**TASK TO CARRY OUT**
How does the data below read from its first line through the line containing "PI = math.pi"? Print those lines exactly.
## start
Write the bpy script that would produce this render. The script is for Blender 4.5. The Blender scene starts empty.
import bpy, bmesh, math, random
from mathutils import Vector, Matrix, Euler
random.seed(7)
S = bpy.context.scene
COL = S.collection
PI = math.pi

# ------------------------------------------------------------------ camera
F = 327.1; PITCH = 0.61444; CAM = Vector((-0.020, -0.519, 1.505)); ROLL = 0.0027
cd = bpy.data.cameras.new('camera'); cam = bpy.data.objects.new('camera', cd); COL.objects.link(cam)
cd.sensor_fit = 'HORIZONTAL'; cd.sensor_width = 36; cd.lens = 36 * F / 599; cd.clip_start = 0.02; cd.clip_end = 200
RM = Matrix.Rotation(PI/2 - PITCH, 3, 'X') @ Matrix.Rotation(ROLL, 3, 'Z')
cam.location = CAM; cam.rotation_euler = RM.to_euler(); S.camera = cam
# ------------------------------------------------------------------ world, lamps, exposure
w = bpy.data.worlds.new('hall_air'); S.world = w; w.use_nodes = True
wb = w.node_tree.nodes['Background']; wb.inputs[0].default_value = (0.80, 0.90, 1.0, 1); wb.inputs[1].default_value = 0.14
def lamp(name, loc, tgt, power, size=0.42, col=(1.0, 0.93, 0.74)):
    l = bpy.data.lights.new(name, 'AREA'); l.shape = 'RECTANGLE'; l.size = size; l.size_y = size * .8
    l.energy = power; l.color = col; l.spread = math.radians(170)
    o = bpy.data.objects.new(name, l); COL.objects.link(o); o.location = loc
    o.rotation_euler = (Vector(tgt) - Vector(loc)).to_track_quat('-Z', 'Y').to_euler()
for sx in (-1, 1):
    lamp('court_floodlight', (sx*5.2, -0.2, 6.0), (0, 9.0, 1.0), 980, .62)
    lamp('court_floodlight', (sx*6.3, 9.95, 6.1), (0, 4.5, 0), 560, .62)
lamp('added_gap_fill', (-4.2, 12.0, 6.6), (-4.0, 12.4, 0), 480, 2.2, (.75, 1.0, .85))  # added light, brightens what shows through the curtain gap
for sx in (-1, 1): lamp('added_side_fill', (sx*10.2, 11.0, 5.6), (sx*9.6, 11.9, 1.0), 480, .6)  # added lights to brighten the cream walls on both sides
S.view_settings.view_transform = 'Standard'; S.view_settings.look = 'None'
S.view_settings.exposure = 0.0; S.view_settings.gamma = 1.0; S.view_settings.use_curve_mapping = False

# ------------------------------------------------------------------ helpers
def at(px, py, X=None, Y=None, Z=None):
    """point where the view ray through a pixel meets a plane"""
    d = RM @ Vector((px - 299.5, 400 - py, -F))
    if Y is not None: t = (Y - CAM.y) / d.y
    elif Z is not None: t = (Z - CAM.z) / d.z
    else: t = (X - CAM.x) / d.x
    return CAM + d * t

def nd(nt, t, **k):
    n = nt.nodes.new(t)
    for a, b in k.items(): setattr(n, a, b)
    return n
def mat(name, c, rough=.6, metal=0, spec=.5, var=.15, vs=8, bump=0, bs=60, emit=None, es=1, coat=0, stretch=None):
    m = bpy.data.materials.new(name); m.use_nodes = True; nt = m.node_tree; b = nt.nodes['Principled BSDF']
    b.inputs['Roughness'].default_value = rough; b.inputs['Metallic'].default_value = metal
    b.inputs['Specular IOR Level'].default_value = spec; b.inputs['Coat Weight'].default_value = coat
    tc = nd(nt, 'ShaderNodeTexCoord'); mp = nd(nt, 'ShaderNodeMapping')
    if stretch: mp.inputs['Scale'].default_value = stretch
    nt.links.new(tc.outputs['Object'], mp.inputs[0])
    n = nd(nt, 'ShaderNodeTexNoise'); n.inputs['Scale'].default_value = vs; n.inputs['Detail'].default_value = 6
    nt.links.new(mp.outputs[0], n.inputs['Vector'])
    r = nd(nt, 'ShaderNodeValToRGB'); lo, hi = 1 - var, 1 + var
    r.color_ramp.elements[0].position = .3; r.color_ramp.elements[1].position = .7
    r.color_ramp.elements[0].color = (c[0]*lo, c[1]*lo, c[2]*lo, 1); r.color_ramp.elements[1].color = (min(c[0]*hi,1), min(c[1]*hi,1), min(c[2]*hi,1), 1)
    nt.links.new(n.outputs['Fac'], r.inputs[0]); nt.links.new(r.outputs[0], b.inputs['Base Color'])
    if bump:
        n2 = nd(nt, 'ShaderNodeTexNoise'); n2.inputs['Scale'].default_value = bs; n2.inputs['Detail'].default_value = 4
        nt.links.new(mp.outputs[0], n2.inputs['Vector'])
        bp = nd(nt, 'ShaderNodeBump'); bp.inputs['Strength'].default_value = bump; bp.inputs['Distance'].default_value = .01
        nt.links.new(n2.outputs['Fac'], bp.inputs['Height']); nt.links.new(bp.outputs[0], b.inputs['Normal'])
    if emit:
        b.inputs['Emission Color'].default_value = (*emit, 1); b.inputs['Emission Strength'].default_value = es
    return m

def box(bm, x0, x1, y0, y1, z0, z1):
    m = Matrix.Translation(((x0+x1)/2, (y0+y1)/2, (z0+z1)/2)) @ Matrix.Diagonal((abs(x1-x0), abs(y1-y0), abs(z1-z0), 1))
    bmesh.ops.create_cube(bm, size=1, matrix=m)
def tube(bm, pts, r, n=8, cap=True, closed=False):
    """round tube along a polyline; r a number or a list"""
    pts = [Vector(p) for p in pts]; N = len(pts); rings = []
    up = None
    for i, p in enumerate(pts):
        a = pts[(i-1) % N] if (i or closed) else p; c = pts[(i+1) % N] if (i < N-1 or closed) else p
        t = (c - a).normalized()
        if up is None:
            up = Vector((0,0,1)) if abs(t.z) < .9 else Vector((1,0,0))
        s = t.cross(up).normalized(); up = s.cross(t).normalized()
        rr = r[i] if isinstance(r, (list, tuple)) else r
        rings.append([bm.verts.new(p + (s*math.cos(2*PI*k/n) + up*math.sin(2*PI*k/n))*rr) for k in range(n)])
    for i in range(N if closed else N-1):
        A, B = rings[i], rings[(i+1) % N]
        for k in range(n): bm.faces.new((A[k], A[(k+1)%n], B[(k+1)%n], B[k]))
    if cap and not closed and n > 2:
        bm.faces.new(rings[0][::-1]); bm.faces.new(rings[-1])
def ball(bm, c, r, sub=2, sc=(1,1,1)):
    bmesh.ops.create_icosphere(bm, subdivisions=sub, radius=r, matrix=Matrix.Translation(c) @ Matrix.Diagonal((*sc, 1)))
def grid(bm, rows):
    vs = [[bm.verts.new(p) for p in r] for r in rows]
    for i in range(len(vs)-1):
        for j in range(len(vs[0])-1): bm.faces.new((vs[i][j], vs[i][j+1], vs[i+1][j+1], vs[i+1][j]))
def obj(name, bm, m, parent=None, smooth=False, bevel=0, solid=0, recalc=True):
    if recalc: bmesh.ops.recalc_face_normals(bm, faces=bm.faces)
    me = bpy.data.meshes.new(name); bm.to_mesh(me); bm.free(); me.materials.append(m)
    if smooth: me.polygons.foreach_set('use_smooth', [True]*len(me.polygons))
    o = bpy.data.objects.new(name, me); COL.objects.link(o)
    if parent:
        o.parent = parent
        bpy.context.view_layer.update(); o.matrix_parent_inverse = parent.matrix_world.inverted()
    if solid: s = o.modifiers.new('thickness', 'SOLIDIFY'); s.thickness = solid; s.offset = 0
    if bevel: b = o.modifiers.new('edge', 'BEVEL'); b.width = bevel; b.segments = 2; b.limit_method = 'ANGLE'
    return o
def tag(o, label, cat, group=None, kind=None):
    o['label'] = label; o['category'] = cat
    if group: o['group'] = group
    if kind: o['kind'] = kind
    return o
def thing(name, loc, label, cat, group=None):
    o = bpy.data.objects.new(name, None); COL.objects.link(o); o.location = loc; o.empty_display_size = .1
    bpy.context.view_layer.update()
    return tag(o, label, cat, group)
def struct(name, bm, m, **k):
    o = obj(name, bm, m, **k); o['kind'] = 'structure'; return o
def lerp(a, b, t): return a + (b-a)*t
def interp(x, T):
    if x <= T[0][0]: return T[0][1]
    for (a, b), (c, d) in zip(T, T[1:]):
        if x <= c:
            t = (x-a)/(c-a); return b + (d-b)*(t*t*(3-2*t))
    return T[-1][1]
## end
**EXERCISE RESPONSE**
Write the bpy script that would produce this render. The script is for Blender 4.5. The Blender scene starts empty.
import bpy, bmesh, math, random
from mathutils import Vector, Matrix, Euler
random.seed(7)
S = bpy.context.scene
COL = S.collection
PI = math.pi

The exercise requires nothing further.